Teil einer humanistischen Ethik ist eine Sozialpolitik, die er vom dogmatischen Marxismus abgrenzt. Für Kurtz ist „eine demokratische Gesellschaft […] eine Gesellschaft, die die Verpflichtung erkennt, für alle Menschen die Gelegenheiten und Mittel zur Verfügung zu stellen, um ihre Grundbedürfnisse in wirtschaftlicher und kultureller Hinsicht zu befriedigen.“ (S. 48) Zwar bleibt sein Konzept einer demokratischen, liberalen und toleranten Gesellschaft etwas vage, aber sicher hat es weder etwas mit dem Kommunismus noch mit dem Neoliberalismus zu tun. Statt auf „messianische Ideale“ (S. 112) setzt er auf eine „starke Dosis Skeptizismus“ (S. 114).
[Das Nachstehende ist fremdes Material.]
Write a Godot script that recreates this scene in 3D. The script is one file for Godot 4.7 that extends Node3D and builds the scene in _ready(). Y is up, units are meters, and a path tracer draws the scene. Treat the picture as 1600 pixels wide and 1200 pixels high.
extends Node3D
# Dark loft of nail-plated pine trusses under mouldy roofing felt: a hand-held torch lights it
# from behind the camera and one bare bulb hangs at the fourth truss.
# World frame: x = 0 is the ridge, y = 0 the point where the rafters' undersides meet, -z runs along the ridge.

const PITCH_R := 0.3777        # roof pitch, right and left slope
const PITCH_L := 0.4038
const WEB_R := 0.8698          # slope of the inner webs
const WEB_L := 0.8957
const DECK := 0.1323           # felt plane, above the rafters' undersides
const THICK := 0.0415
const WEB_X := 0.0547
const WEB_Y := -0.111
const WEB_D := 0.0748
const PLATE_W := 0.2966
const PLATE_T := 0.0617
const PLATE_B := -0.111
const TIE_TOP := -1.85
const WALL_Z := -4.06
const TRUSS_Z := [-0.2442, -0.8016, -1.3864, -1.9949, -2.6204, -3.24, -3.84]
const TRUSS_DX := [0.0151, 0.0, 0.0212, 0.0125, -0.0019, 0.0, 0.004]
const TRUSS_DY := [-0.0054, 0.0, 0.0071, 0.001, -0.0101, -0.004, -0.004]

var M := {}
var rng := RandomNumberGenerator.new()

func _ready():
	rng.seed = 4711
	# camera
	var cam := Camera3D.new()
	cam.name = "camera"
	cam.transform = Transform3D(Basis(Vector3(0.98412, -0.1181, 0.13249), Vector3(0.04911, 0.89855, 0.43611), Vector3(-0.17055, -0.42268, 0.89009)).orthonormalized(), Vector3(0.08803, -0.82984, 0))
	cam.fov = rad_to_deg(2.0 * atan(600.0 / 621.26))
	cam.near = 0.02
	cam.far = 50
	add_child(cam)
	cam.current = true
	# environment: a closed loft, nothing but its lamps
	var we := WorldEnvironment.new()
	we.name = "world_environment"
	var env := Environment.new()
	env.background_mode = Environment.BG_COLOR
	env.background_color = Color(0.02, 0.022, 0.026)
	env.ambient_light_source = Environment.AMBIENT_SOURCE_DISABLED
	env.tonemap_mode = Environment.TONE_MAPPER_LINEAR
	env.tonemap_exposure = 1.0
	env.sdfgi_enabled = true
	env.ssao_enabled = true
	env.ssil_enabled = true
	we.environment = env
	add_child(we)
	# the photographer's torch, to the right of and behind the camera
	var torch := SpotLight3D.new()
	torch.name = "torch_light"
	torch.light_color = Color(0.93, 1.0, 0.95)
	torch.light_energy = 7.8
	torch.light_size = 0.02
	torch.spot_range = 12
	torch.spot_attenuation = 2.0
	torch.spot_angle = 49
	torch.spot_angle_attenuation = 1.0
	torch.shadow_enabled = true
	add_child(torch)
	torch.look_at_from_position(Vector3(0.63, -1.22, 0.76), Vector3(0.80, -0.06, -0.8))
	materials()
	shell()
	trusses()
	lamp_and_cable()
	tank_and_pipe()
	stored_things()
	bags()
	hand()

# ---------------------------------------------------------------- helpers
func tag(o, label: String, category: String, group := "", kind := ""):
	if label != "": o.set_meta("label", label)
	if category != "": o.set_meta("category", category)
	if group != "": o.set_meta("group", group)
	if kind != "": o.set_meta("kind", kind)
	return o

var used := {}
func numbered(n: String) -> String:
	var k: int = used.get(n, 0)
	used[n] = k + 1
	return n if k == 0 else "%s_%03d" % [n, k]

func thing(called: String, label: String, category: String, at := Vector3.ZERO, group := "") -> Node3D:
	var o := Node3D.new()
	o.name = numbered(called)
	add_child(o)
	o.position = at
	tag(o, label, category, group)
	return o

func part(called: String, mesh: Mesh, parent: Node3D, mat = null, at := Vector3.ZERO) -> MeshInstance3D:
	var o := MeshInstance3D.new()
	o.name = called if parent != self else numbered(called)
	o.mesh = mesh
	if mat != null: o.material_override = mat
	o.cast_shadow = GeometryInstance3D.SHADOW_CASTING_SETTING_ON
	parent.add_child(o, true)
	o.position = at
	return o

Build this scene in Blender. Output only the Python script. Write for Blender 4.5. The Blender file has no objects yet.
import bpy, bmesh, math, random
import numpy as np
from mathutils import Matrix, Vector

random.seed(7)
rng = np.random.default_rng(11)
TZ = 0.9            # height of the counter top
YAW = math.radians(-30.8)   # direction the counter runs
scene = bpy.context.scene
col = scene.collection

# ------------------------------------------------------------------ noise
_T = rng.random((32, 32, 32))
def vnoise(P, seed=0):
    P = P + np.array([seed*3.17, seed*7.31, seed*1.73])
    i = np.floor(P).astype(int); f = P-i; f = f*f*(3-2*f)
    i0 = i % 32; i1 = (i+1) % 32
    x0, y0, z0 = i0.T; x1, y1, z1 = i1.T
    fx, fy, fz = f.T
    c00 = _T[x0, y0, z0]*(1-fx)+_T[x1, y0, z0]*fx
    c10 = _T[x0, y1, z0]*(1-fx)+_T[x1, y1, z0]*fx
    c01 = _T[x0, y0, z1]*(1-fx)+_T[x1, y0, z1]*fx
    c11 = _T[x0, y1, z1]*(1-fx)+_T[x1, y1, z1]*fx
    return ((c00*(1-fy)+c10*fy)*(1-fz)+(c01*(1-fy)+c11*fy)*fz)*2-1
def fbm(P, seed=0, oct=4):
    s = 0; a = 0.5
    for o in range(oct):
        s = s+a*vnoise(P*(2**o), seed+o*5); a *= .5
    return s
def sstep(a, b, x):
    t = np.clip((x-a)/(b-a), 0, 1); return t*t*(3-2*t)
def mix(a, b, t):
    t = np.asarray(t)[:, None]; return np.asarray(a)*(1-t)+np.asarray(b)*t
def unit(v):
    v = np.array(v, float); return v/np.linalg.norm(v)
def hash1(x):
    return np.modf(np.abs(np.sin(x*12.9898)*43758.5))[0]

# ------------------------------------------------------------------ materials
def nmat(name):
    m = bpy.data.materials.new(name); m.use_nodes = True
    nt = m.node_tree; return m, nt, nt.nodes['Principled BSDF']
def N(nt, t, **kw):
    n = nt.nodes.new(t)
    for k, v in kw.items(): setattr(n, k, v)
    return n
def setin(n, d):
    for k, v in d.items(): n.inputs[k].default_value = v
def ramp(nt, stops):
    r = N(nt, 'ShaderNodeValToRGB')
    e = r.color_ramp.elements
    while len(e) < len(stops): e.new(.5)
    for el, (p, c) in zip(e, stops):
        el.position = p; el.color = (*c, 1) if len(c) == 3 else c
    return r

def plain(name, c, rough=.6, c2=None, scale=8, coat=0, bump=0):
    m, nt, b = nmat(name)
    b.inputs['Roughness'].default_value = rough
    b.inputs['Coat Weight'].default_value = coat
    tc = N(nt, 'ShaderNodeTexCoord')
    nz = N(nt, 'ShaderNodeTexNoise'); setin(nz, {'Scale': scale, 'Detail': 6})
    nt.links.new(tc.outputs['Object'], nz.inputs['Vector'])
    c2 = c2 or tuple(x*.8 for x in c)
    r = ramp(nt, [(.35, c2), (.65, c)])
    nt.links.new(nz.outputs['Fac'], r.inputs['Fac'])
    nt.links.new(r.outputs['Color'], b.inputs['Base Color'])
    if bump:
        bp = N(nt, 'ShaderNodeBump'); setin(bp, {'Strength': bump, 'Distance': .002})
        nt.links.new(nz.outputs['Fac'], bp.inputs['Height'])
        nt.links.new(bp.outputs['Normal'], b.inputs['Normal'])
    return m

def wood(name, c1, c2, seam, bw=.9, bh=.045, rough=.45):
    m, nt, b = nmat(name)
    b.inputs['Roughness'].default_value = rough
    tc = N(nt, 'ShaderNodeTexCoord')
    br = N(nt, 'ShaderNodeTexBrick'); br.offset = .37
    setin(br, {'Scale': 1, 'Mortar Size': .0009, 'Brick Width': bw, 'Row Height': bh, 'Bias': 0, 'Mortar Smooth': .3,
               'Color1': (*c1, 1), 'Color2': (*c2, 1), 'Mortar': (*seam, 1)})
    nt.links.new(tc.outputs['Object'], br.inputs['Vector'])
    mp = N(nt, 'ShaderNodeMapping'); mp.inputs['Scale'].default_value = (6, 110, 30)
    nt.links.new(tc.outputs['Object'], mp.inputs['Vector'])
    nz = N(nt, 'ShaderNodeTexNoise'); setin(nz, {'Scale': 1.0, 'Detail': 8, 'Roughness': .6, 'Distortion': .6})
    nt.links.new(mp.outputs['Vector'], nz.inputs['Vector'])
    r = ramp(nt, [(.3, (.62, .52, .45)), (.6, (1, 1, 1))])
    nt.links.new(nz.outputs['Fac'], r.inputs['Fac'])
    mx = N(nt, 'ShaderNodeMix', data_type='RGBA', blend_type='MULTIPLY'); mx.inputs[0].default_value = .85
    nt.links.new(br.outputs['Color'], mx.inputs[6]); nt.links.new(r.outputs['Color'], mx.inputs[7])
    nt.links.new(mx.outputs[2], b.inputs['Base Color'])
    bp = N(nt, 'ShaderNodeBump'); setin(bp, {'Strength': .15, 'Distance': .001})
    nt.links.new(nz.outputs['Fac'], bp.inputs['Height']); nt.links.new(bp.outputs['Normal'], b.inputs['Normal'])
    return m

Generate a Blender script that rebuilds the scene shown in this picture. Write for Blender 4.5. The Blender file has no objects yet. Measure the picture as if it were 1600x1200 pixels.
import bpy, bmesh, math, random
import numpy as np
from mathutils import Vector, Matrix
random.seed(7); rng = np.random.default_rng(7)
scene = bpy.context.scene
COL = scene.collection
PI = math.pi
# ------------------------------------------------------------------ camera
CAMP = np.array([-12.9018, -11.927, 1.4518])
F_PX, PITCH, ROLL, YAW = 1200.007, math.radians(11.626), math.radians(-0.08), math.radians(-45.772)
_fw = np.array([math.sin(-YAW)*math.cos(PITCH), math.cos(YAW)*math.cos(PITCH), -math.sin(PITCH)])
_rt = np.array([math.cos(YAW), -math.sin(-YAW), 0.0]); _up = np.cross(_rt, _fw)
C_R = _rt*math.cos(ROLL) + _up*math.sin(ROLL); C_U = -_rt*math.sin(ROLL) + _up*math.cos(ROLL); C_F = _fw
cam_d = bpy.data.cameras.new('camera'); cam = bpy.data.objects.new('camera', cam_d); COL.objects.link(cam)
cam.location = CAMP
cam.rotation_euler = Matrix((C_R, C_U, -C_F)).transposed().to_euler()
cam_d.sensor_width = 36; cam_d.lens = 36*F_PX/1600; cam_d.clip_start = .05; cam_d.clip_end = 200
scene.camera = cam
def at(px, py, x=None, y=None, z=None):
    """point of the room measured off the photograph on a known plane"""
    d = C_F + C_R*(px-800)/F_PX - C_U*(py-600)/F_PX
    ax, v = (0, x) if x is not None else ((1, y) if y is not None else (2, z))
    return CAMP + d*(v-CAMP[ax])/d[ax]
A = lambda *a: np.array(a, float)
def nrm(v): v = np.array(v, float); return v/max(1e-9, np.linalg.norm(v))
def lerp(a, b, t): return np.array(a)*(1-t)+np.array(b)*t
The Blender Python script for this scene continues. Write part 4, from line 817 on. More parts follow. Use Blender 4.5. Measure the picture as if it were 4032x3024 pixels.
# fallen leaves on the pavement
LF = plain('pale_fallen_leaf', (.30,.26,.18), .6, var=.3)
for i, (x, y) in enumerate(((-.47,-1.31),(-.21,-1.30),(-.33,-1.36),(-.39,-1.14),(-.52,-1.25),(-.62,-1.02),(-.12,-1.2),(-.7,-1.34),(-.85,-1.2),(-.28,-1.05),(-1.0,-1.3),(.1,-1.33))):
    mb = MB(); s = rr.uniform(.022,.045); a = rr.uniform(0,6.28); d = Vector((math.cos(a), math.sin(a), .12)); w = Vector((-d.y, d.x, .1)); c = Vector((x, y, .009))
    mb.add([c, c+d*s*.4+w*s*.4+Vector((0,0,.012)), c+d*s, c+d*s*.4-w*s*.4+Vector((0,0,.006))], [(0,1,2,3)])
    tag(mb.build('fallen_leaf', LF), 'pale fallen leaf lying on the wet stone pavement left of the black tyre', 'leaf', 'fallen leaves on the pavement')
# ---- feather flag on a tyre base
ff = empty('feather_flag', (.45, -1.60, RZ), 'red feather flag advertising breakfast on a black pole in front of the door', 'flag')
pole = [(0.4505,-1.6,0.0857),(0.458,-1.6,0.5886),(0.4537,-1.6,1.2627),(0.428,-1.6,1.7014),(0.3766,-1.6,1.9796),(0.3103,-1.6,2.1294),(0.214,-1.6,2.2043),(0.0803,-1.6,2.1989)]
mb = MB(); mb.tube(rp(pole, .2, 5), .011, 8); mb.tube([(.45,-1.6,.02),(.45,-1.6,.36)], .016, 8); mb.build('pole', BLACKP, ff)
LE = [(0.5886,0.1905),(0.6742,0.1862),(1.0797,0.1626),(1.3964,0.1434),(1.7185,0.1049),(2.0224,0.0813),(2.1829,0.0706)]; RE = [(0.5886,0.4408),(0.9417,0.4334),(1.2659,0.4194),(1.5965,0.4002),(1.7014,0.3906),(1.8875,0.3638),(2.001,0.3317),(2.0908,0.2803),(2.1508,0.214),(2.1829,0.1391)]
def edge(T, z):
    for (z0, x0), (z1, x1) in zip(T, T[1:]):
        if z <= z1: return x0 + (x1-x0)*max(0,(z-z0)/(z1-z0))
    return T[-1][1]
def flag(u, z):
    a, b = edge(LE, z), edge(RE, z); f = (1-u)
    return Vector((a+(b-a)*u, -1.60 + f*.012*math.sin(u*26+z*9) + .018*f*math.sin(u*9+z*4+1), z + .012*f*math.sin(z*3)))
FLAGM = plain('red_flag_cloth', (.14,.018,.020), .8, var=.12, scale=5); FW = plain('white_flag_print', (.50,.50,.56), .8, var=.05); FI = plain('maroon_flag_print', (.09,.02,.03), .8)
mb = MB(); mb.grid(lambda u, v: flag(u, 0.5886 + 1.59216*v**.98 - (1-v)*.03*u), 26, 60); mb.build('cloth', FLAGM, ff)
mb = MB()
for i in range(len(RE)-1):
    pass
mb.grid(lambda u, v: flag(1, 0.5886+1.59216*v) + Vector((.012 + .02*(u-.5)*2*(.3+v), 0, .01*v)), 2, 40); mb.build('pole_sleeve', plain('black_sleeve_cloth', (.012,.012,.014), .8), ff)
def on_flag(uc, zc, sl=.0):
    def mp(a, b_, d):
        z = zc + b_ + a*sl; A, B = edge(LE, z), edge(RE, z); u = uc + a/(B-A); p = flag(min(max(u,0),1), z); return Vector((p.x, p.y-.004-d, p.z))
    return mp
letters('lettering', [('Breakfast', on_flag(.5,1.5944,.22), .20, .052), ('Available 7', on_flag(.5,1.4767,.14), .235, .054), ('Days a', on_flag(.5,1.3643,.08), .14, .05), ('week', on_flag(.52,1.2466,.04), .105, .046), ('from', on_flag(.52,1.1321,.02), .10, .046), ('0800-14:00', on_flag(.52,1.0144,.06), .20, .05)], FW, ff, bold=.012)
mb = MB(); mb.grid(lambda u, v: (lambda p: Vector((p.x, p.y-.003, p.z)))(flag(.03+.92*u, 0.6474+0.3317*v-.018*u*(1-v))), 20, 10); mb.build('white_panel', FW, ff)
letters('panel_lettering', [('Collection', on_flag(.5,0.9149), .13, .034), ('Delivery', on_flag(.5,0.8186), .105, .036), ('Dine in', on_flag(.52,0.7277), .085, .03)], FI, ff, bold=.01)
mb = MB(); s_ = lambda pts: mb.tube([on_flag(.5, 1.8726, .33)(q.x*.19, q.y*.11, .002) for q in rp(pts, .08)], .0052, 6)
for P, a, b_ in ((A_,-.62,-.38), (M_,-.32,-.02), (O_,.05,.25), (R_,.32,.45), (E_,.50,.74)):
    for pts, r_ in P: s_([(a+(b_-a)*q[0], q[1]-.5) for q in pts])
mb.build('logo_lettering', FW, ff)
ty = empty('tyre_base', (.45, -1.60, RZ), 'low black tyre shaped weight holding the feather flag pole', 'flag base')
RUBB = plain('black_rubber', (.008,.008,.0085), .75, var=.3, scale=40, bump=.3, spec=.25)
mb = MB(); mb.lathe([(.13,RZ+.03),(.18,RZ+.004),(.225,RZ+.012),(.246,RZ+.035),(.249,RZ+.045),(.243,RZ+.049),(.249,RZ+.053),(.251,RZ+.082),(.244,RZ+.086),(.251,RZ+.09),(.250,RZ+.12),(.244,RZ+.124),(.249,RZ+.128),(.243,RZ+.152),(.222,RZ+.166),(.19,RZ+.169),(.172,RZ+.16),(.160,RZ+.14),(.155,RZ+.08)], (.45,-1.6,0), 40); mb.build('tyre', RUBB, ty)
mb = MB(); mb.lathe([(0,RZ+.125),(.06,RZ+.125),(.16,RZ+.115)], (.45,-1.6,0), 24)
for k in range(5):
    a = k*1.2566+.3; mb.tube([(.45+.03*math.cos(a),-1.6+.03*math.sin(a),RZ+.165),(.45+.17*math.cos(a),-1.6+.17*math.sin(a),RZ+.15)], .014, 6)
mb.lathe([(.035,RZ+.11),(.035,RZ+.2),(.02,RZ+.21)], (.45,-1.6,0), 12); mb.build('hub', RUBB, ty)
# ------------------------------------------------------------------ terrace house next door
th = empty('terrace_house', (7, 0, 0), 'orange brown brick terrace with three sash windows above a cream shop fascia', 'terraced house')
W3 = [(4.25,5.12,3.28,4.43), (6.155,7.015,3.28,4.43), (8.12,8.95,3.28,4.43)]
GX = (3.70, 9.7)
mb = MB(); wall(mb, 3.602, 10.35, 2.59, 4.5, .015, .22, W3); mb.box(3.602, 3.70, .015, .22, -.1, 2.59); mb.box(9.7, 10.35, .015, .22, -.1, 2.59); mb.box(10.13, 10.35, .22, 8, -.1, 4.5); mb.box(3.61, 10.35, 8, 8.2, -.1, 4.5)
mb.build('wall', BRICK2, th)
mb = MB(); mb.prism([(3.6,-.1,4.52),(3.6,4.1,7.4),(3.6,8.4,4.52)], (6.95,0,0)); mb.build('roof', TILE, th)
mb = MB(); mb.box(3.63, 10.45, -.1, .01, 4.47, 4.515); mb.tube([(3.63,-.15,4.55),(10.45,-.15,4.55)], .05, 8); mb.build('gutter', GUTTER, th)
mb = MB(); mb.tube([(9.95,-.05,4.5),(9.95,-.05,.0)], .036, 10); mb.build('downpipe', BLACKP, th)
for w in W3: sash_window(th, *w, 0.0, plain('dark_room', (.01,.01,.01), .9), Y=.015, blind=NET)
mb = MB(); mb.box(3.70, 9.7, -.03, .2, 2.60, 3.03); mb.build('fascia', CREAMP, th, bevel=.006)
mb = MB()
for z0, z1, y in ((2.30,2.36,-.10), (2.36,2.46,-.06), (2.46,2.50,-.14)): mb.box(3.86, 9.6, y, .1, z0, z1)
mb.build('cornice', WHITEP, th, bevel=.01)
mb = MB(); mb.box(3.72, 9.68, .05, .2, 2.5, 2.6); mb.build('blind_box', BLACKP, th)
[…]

Zuletzt widmet er sich der Frage, wie der säkulare Humanismus Menschen inspirieren kann. Hier tritt er u.a. für Religionskritik ein: „Ein wesentliches Element des säkularen Humanismus ist […] negative Kritik, nicht nur an den heiligen Kühen der vorherrschenden religiösen Orthodoxien, sondern auch an anderen irrationalen Behauptungen, die in der Öffentlichkeit gemacht werden.“ (S. 139)
Darüber hinaus plädiert er abschließend für eine humanistische Kultivierung der ethischen Erziehung und für die Schaffung von Zentren, in denen eine humanistische Kultur öffentlich gelebt werden kann.
Insgesamt ist das Buch, auch wenn über ein Vierteljahrhundert seit seiner Veröffentlichung vergangen ist, weiterhin lesens- und bedenkenswert.